Há séculos, o Brasil negligencia um planejamento de longo prazo para sua infraestrutura, avalia o professor da Fundação Dom Cabral Paulo Resende. Sem essa visão, os modais de transporte do país respondem a ciclos de produção e se substituem ao longo do tempo, explica o especialista.

“Esse modelo de substituição não é bom. No princípio, tínhamos uma navegação muito forte ao longo da costa, então havia transporte de cabotagem. Ao longo dos anos, ele foi substituído por estradas, com os bandeirantes. Depois, passamos para um auge das ferrovias entre o final do século 19 e o século 20. Quando vieram o petróleo e as refinarias, elas foram substituídas pelas rodovias. O modelo de substituição está muito ligado a economias cíclicas. Tínhamos o ciclo do pau Brasil, do ouro, do café, da industrialização. Isso tem mudado nas últimas décadas”, analisa Resende.
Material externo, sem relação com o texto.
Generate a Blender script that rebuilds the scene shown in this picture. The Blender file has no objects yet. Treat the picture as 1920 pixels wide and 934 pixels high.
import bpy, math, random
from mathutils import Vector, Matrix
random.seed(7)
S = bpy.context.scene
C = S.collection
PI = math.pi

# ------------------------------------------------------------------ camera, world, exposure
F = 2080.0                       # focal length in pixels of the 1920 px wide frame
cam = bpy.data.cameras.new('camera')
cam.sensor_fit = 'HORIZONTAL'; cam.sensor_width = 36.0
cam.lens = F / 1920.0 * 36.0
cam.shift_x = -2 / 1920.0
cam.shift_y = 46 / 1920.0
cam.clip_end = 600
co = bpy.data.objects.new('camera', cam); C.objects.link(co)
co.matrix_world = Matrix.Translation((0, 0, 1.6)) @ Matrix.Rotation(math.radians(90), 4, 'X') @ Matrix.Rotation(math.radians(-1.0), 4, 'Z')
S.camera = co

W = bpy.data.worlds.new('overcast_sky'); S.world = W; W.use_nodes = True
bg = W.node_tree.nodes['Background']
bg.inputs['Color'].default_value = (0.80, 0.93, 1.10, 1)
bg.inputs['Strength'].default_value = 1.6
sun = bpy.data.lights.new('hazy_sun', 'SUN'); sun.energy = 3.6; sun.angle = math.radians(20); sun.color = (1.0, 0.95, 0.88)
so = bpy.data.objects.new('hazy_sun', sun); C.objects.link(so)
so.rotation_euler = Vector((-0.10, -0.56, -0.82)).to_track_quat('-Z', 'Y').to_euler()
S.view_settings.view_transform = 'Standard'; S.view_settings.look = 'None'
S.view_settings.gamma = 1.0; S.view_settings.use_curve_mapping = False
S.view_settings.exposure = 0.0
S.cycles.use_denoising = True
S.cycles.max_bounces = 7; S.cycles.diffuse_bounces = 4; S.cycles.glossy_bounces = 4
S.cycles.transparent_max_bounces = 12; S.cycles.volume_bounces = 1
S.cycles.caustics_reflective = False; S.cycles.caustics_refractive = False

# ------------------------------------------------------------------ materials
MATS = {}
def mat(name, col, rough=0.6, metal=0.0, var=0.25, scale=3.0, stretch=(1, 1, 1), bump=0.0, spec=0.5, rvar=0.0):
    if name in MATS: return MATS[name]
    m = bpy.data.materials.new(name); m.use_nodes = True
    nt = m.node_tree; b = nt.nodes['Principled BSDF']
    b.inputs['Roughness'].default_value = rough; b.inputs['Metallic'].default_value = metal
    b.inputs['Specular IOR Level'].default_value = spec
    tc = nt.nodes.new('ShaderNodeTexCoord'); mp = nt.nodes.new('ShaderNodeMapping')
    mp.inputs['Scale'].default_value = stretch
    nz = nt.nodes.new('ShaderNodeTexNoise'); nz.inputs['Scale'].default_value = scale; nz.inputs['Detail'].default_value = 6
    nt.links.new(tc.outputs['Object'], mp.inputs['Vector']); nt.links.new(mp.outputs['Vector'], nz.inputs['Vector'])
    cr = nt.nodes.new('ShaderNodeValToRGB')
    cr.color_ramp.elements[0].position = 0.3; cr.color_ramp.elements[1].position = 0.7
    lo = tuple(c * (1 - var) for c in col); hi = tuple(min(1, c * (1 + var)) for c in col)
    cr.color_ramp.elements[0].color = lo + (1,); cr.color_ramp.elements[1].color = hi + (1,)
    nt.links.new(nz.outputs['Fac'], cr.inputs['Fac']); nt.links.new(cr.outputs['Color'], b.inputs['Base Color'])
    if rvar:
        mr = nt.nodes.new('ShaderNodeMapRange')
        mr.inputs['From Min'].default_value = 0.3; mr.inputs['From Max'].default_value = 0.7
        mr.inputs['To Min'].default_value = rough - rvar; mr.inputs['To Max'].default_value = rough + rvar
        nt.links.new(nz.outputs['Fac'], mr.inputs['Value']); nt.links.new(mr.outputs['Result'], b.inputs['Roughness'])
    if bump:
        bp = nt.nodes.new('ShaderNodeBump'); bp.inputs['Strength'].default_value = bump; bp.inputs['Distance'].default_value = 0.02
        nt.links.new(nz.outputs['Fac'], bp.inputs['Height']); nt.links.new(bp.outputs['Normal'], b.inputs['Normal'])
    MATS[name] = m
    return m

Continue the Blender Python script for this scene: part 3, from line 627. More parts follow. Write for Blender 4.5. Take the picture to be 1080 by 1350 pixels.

Agora, com o forte dos granéis, principalmente a soja, e a expansão das fronteiras agrícolas, o especialista enxerga uma nova oportunidade para as ferrovias — e sem competição com as rodovias. “É um transporte intermodal, multimodal, sempre integrado. Para pagar o investimento privado em ferrovias, é necessário cargas capazes de preencher muitos vagões, por isso os granéis agrícolas se acomodam bem nela. Mas, para carga geral, é necessário ter uma pulverização grande, de porta em porta, e o caminhão é imbatível. Em outros países onde ferrovias transportam carga geral, elas fazem isso em um trecho maior — para reposição de estoque, por exemplo, em que a velocidade não é um valor fundamental — e o caminhão faz a última perna logística. Isso precisa de uma imensa integração tributária, administrativa e regulatória entre o trem e o caminhão, e ainda não temos isso no Brasil”, diz.

Majoritariamente dependente de rodovias, o Brasil enfrentou sucessivas crises de abastecimento ou risco de desabastecimento devido a movimentos de caminhoneiros, como a greve de 2018 e as interdições de rodovias após as eleições presidenciais deste ano. O aumento das ferrovias nos próximos anos, avalia o professor Paulo Resende, não diminuirá as eventuais consequências de novos movimentos. “A preocupação continua existindo. Quando as rodovias param, vemos o impacto na carga geral, de alimentos, bebidas, combustíveis”, conclui o especialista.